What if the critics WERE  wrong?

The truth is, the subject of who was “right” or “wrong” is utterly irrelevant. In celebrating the epic failure of HEAVEN’S GATE, film writers were also rejoicing in what was essentially the death knell of the Hollywood auteur. While most film students are quick to (wrongly) label Steven Spielberg and JAWS as point where the “Blockbuster” dumbed down mainstream filmmaking, in all actuality it’s HEAVEN’S GATE that ushered in a new wave of corporatized cinema. Following the film’s demise, studios began to hold the reigns on their productions instead of handing them over to the director whose vision was being executed. Costs were scrutinized and scripts had to receive the “stamp of approval” by not just studio heads, but studio bean counters before they were even considered being greenlit. The age of the “visionary” that had been ushered in during the ‘70s was over, as the ‘80s proved to be a decade where the dollar trumped artistic integrity.
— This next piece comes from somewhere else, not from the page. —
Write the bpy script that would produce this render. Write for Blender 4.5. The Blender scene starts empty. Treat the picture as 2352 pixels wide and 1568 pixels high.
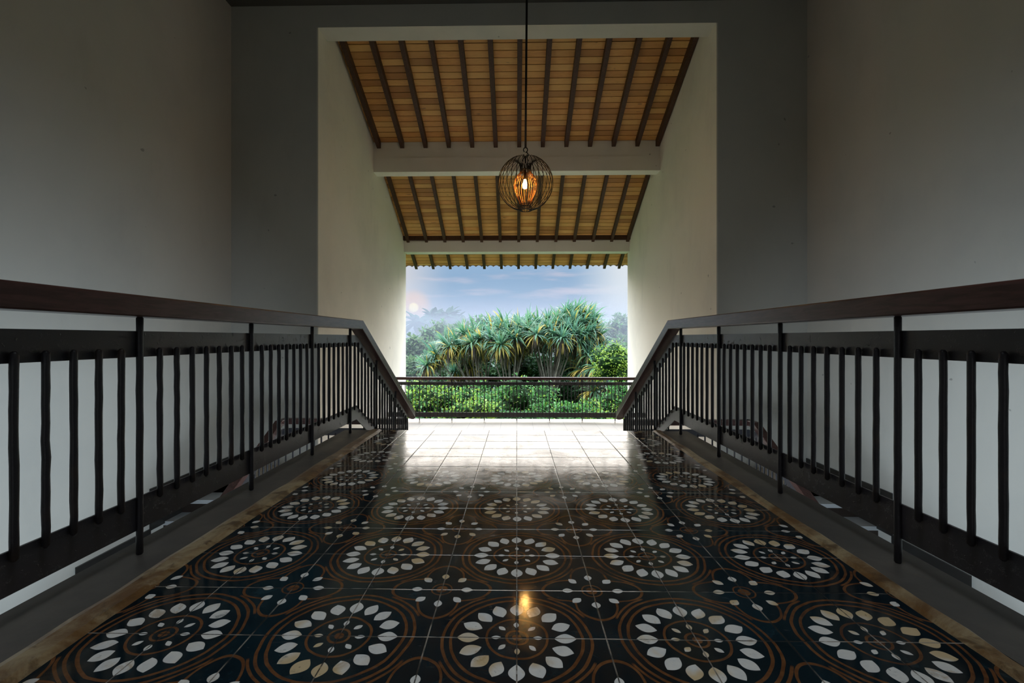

Criterion labels their releases as “a collection of important classic and contemporary films”.  “Important” is the key word when sitting down with HEAVEN’S GATE, as it is a piece of film history that many in Hollywood would like forgotten. And while the film is fascinating to behold as a study in excess and ambition, it is better viewed as a mile marker in the history of filmmaking. Here is one of the best examples where the press set the narrative and the general movie-going populace bought into their story without being given a chance to question its veracity (after its cataclysmic first week, the film was pulled and cut down to a 149 minute version that was briefly re-released in April of 1981). Vincent Canby and Roger Ebert may have been dancing a jig when they sent Cimino’s bloated epic to an early grave, but they also enabled studios to have a much more controlling hand in their product than ever before. Context is key, and Criterion’s release should be hailed as an excellent way for us to not only re-examine a maligned piece of filmic history, but to also question just how film criticism can either doom or empower the men and women who create the art we consume on a regular basis.